▶ _Problem details_:
Repeat the listing in full, exactly as it stands.

▶ _Source material_:

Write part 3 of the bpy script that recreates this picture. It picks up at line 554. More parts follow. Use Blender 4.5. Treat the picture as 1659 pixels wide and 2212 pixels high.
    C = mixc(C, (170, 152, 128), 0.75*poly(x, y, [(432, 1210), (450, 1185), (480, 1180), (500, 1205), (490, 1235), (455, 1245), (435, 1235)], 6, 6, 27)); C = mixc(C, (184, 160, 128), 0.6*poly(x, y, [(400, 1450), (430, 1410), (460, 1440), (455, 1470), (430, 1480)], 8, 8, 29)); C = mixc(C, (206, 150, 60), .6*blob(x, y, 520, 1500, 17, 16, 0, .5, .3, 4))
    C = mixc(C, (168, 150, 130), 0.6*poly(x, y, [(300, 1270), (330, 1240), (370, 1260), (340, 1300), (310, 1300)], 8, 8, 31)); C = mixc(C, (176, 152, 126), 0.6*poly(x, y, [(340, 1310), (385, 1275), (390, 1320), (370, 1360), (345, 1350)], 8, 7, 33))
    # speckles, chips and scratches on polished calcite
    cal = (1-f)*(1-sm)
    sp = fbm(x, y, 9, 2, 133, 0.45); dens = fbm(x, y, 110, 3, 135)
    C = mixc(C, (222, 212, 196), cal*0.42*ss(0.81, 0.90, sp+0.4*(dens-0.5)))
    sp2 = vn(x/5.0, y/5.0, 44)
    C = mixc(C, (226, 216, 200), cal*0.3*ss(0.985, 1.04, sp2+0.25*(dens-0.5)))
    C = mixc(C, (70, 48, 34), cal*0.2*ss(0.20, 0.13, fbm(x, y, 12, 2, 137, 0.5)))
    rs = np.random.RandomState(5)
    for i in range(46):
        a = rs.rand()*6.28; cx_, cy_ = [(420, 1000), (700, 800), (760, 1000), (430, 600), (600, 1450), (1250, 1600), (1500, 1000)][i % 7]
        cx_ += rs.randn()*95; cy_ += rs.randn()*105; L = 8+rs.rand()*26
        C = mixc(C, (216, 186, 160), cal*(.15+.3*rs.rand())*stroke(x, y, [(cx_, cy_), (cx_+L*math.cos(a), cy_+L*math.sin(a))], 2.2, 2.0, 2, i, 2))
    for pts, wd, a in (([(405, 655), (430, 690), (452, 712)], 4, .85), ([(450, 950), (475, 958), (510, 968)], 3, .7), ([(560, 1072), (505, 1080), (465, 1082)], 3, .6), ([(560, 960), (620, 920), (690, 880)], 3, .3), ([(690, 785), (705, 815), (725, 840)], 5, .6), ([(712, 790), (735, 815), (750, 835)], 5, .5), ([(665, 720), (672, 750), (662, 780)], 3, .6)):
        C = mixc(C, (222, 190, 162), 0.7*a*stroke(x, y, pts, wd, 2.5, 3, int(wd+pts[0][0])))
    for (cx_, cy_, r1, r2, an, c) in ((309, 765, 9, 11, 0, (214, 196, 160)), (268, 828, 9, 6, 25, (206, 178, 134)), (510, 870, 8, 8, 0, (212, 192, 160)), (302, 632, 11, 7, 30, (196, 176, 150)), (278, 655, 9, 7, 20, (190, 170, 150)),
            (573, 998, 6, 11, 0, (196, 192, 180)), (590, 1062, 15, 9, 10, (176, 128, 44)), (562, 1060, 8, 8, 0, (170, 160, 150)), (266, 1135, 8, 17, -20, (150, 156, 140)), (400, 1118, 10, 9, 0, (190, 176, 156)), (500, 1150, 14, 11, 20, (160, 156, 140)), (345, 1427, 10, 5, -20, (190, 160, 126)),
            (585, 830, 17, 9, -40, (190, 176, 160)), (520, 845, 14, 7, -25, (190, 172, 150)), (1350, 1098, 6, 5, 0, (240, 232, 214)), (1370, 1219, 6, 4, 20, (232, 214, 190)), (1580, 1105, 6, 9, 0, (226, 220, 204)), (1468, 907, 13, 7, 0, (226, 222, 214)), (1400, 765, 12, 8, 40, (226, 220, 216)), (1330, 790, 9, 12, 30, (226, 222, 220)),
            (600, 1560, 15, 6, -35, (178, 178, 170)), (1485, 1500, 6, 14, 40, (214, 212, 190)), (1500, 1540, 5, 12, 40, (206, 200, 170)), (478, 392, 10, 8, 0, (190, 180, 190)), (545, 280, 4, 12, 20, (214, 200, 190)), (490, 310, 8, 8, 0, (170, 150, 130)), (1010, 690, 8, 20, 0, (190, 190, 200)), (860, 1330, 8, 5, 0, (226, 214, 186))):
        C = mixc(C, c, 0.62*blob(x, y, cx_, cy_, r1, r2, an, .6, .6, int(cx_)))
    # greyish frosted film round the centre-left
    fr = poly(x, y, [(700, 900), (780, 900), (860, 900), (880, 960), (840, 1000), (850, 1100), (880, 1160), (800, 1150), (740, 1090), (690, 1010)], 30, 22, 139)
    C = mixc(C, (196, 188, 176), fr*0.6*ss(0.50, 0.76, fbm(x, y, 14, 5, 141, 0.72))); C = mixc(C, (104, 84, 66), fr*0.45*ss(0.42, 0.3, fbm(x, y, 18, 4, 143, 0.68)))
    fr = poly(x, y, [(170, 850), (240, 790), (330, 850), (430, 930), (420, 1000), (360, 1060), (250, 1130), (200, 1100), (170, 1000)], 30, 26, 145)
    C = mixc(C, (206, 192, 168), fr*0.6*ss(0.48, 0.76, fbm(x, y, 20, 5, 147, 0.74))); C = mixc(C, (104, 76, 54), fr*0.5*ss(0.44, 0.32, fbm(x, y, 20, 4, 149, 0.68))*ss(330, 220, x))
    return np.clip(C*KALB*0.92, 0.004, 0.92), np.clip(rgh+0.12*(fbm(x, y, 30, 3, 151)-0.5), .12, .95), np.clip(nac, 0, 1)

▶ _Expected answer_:
Write part 3 of the bpy script that recreates this picture. It picks up at line 554. More parts follow. Use Blender 4.5. Treat the picture as 1659 pixels wide and 2212 pixels high.
    C = mixc(C, (170, 152, 128), 0.75*poly(x, y, [(432, 1210), (450, 1185), (480, 1180), (500, 1205), (490, 1235), (455, 1245), (435, 1235)], 6, 6, 27)); C = mixc(C, (184, 160, 128), 0.6*poly(x, y, [(400, 1450), (430, 1410), (460, 1440), (455, 1470), (430, 1480)], 8, 8, 29)); C = mixc(C, (206, 150, 60), .6*blob(x, y, 520, 1500, 17, 16, 0, .5, .3, 4))
    C = mixc(C, (168, 150, 130), 0.6*poly(x, y, [(300, 1270), (330, 1240), (370, 1260), (340, 1300), (310, 1300)], 8, 8, 31)); C = mixc(C, (176, 152, 126), 0.6*poly(x, y, [(340, 1310), (385, 1275), (390, 1320), (370, 1360), (345, 1350)], 8, 7, 33))
    # speckles, chips and scratches on polished calcite
    cal = (1-f)*(1-sm)
    sp = fbm(x, y, 9, 2, 133, 0.45); dens = fbm(x, y, 110, 3, 135)
    C = mixc(C, (222, 212, 196), cal*0.42*ss(0.81, 0.90, sp+0.4*(dens-0.5)))
    sp2 = vn(x/5.0, y/5.0, 44)
    C = mixc(C, (226, 216, 200), cal*0.3*ss(0.985, 1.04, sp2+0.25*(dens-0.5)))
    C = mixc(C, (70, 48, 34), cal*0.2*ss(0.20, 0.13, fbm(x, y, 12, 2, 137, 0.5)))
    rs = np.random.RandomState(5)
    for i in range(46):
        a = rs.rand()*6.28; cx_, cy_ = [(420, 1000), (700, 800), (760, 1000), (430, 600), (600, 1450), (1250, 1600), (1500, 1000)][i % 7]
        cx_ += rs.randn()*95; cy_ += rs.randn()*105; L = 8+rs.rand()*26
        C = mixc(C, (216, 186, 160), cal*(.15+.3*rs.rand())*stroke(x, y, [(cx_, cy_), (cx_+L*math.cos(a), cy_+L*math.sin(a))], 2.2, 2.0, 2, i, 2))
    for pts, wd, a in (([(405, 655), (430, 690), (452, 712)], 4, .85), ([(450, 950), (475, 958), (510, 968)], 3, .7), ([(560, 1072), (505, 1080), (465, 1082)], 3, .6), ([(560, 960), (620, 920), (690, 880)], 3, .3), ([(690, 785), (705, 815), (725, 840)], 5, .6), ([(712, 790), (735, 815), (750, 835)], 5, .5), ([(665, 720), (672, 750), (662, 780)], 3, .6)):
        C = mixc(C, (222, 190, 162), 0.7*a*stroke(x, y, pts, wd, 2.5, 3, int(wd+pts[0][0])))
    for (cx_, cy_, r1, r2, an, c) in ((309, 765, 9, 11, 0, (214, 196, 160)), (268, 828, 9, 6, 25, (206, 178, 134)), (510, 870, 8, 8, 0, (212, 192, 160)), (302, 632, 11, 7, 30, (196, 176, 150)), (278, 655, 9, 7, 20, (190, 170, 150)),
            (573, 998, 6, 11, 0, (196, 192, 180)), (590, 1062, 15, 9, 10, (176, 128, 44)), (562, 1060, 8, 8, 0, (170, 160, 150)), (266, 1135, 8, 17, -20, (150, 156, 140)), (400, 1118, 10, 9, 0, (190, 176, 156)), (500, 1150, 14, 11, 20, (160, 156, 140)), (345, 1427, 10, 5, -20, (190, 160, 126)),
            (585, 830, 17, 9, -40, (190, 176, 160)), (520, 845, 14, 7, -25, (190, 172, 150)), (1350, 1098, 6, 5, 0, (240, 232, 214)), (1370, 1219, 6, 4, 20, (232, 214, 190)), (1580, 1105, 6, 9, 0, (226, 220, 204)), (1468, 907, 13, 7, 0, (226, 222, 214)), (1400, 765, 12, 8, 40, (226, 220, 216)), (1330, 790, 9, 12, 30, (226, 222, 220)),
            (600, 1560, 15, 6, -35, (178, 178, 170)), (1485, 1500, 6, 14, 40, (214, 212, 190)), (1500, 1540, 5, 12, 40, (206, 200, 170)), (478, 392, 10, 8, 0, (190, 180, 190)), (545, 280, 4, 12, 20, (214, 200, 190)), (490, 310, 8, 8, 0, (170, 150, 130)), (1010, 690, 8, 20, 0, (190, 190, 200)), (860, 1330, 8, 5, 0, (226, 214, 186))):
        C = mixc(C, c, 0.62*blob(x, y, cx_, cy_, r1, r2, an, .6, .6, int(cx_)))
    # greyish frosted film round the centre-left
    fr = poly(x, y, [(700, 900), (780, 900), (860, 900), (880, 960), (840, 1000), (850, 1100), (880, 1160), (800, 1150), (740, 1090), (690, 1010)], 30, 22, 139)
    C = mixc(C, (196, 188, 176), fr*0.6*ss(0.50, 0.76, fbm(x, y, 14, 5, 141, 0.72))); C = mixc(C, (104, 84, 66), fr*0.45*ss(0.42, 0.3, fbm(x, y, 18, 4, 143, 0.68)))
    fr = poly(x, y, [(170, 850), (240, 790), (330, 850), (430, 930), (420, 1000), (360, 1060), (250, 1130), (200, 1100), (170, 1000)], 30, 26, 145)
    C = mixc(C, (206, 192, 168), fr*0.6*ss(0.48, 0.76, fbm(x, y, 20, 5, 147, 0.74))); C = mixc(C, (104, 76, 54), fr*0.5*ss(0.44, 0.32, fbm(x, y, 20, 4, 149, 0.68))*ss(330, 220, x))
    return np.clip(C*KALB*0.92, 0.004, 0.92), np.clip(rgh+0.12*(fbm(x, y, 30, 3, 151)-0.5), .12, .95), np.clip(nac, 0, 1)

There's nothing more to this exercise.